DATA
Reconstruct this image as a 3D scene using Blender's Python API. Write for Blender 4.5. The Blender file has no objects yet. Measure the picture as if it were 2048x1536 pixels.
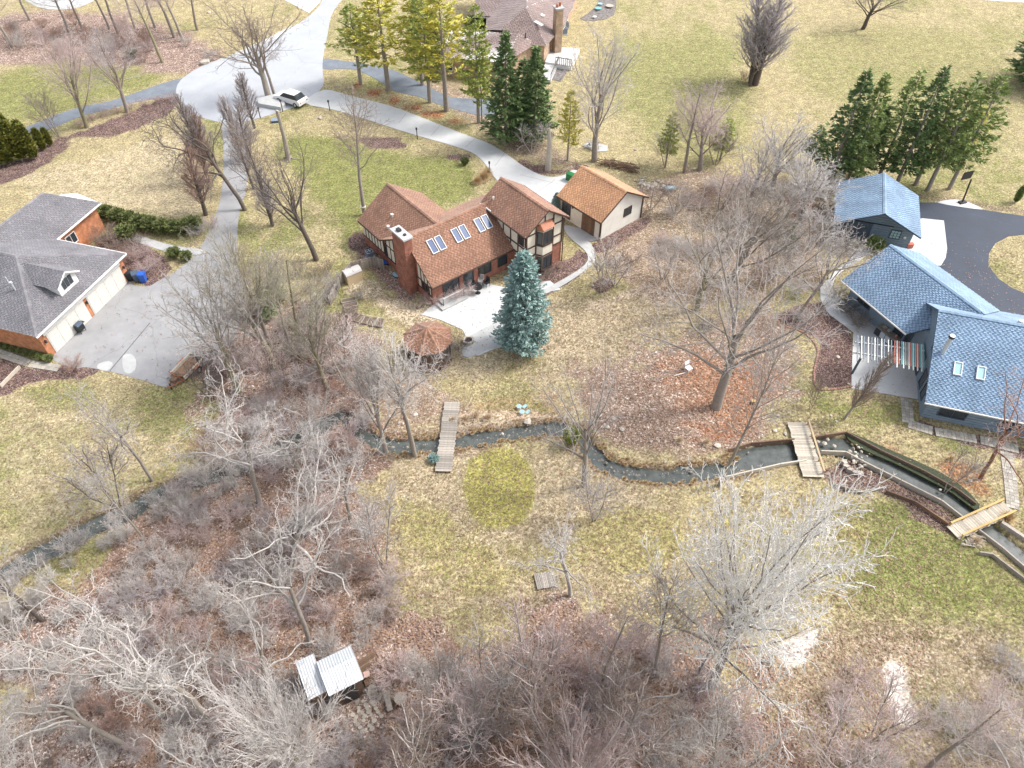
import bpy, math, random
import numpy as np
from mathutils import Vector
from mathutils.geometry import tessellate_polygon
R = math.radians
sc = bpy.context.scene
col = sc.collection
# ---------------------------------------------------------------- camera
TH, FPX, CH = R(47), 1480.0, 45.0
cam_d = bpy.data.cameras.new('camera'); cam = bpy.data.objects.new('camera', cam_d); col.objects.link(cam)
cam.location = (0, 0, CH); cam.rotation_euler = (R(90) - TH, 0, 0)
cam_d.sensor_width = 36; cam_d.lens = 36 * FPX / 2048; cam_d.clip_end = 3000; cam_d.clip_start = .5
sc.camera = cam
# ---------------------------------------------------------------- sky and sun (thin bright overcast)
world = bpy.data.worlds.new('World'); sc.world = world; world.use_nodes = True
wn = world.node_tree.nodes; wl = world.node_tree.links
sky = wn.new('ShaderNodeTexSky'); sky.sky_type = 'NISHITA'; sky.sun_disc = False
SUN_EL, SUN_AZ = R(50), R(76)          # azimuth measured from +Y towards +X
sky.sun_elevation = SUN_EL; sky.sun_rotation = SUN_AZ; sky.dust_density = 3.5; sky.air_density = 1.0; sky.ozone_density = 1.0
bg = wn['Background']; bg.inputs['Strength'].default_value = .15
hs = wn.new('ShaderNodeHueSaturation'); hs.inputs['Saturation'].default_value = .38      # cloud veil: the same sky, greyer
wl.new(sky.outputs[0], hs.inputs['Color']); wl.new(hs.outputs[0], bg.inputs['Color'])
sd = bpy.data.lights.new('sun', 'SUN'); sun = bpy.data.objects.new('sun', sd); col.objects.link(sun)
sd.energy = 1.5; sd.angle = R(11); sd.color = (1, .96, .9)
sv = Vector((math.sin(SUN_AZ) * math.cos(SUN_EL), math.cos(SUN_AZ) * math.cos(SUN_EL), math.sin(SUN_EL)))
sun.rotation_euler = sv.to_track_quat('Z', 'Y').to_euler()
sc.view_settings.view_transform = 'Standard'; sc.view_settings.look = 'None'
sc.view_settings.exposure = 1.1; sc.view_settings.gamma = 1.0; sc.view_settings.use_curve_mapping = False
# ---------------------------------------------------------------- survey helpers: photo pixel -> point on a level plane
_c, _s = math.cos(TH), math.sin(TH)
def G(px, py, z=0.0):
    u = (px - 1024) / FPX; v = (768 - py) / FPX
    t = (CH - z) / (_s - v * _c)
    return (u * t, (_c + v * _s) * t, z)
def PX(x, y, z):
    dz = z - CH; d = y * _c - dz * _s; v = y * _s + dz * _c
    return (1024 + FPX * x / d, 768 - FPX * v / d)
def top_z(bx, by, tx, ty):
    x, y, _ = G(bx, by); best = (1e9, 1)
    for k in range(5, 260):
        z = k * .1; p = PX(x, y, z); e = (p[0] - tx) ** 2 * .3 + (p[1] - ty) ** 2
        if e < best[0]: best = (e, z)
    return best[1]
# ---------------------------------------------------------------- object helpers
def tag(o, label=None, cat=None, group=None, kind=None):
    if label: o['label'] = label
    if cat: o['category'] = cat
    if group: o['group'] = group
    if kind: o['kind'] = kind
    return o
def thing(name, label, cat, loc=(0, 0, 0), rot=0, group=None, scale=1):
    o = bpy.data.objects.new(name, None); col.objects.link(o); o.empty_display_size = .3
    o.location = loc; o.rotation_euler = (0, 0, rot); o.scale = (scale,) * 3 if not hasattr(scale, '__len__') else scale
    return tag(o, label, cat, group)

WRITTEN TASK
Your task is to repeat the data above exactly while excluding the pictures.

SOLUTION BELOW
Reconstruct this image as a 3D scene using Blender's Python API. Write for Blender 4.5. The Blender file has no objects yet. Measure the picture as if it were 2048x1536 pixels.
import bpy, math, random
import numpy as np
from mathutils import Vector
from mathutils.geometry import tessellate_polygon
R = math.radians
sc = bpy.context.scene
col = sc.collection
# ---------------------------------------------------------------- camera
TH, FPX, CH = R(47), 1480.0, 45.0
cam_d = bpy.data.cameras.new('camera'); cam = bpy.data.objects.new('camera', cam_d); col.objects.link(cam)
cam.location = (0, 0, CH); cam.rotation_euler = (R(90) - TH, 0, 0)
cam_d.sensor_width = 36; cam_d.lens = 36 * FPX / 2048; cam_d.clip_end = 3000; cam_d.clip_start = .5
sc.camera = cam
# ---------------------------------------------------------------- sky and sun (thin bright overcast)
world = bpy.data.worlds.new('World'); sc.world = world; world.use_nodes = True
wn = world.node_tree.nodes; wl = world.node_tree.links
sky = wn.new('ShaderNodeTexSky'); sky.sky_type = 'NISHITA'; sky.sun_disc = False
SUN_EL, SUN_AZ = R(50), R(76)          # azimuth measured from +Y towards +X
sky.sun_elevation = SUN_EL; sky.sun_rotation = SUN_AZ; sky.dust_density = 3.5; sky.air_density = 1.0; sky.ozone_density = 1.0
bg = wn['Background']; bg.inputs['Strength'].default_value = .15
hs = wn.new('ShaderNodeHueSaturation'); hs.inputs['Saturation'].default_value = .38      # cloud veil: the same sky, greyer
wl.new(sky.outputs[0], hs.inputs['Color']); wl.new(hs.outputs[0], bg.inputs['Color'])
sd = bpy.data.lights.new('sun', 'SUN'); sun = bpy.data.objects.new('sun', sd); col.objects.link(sun)
sd.energy = 1.5; sd.angle = R(11); sd.color = (1, .96, .9)
sv = Vector((math.sin(SUN_AZ) * math.cos(SUN_EL), math.cos(SUN_AZ) * math.cos(SUN_EL), math.sin(SUN_EL)))
sun.rotation_euler = sv.to_track_quat('Z', 'Y').to_euler()
sc.view_settings.view_transform = 'Standard'; sc.view_settings.look = 'None'
sc.view_settings.exposure = 1.1; sc.view_settings.gamma = 1.0; sc.view_settings.use_curve_mapping = False
# ---------------------------------------------------------------- survey helpers: photo pixel -> point on a level plane
_c, _s = math.cos(TH), math.sin(TH)
def G(px, py, z=0.0):
    u = (px - 1024) / FPX; v = (768 - py) / FPX
    t = (CH - z) / (_s - v * _c)
    return (u * t, (_c + v * _s) * t, z)
def PX(x, y, z):
    dz = z - CH; d = y * _c - dz * _s; v = y * _s + dz * _c
    return (1024 + FPX * x / d, 768 - FPX * v / d)
def top_z(bx, by, tx, ty):
    x, y, _ = G(bx, by); best = (1e9, 1)
    for k in range(5, 260):
        z = k * .1; p = PX(x, y, z); e = (p[0] - tx) ** 2 * .3 + (p[1] - ty) ** 2
        if e < best[0]: best = (e, z)
    return best[1]
# ---------------------------------------------------------------- object helpers
def tag(o, label=None, cat=None, group=None, kind=None):
    if label: o['label'] = label
    if cat: o['category'] = cat
    if group: o['group'] = group
    if kind: o['kind'] = kind
    return o
def thing(name, label, cat, loc=(0, 0, 0), rot=0, group=None, scale=1):
    o = bpy.data.objects.new(name, None); col.objects.link(o); o.empty_display_size = .3
    o.location = loc; o.rotation_euler = (0, 0, rot); o.scale = (scale,) * 3 if not hasattr(scale, '__len__') else scale
    return tag(o, label, cat, group)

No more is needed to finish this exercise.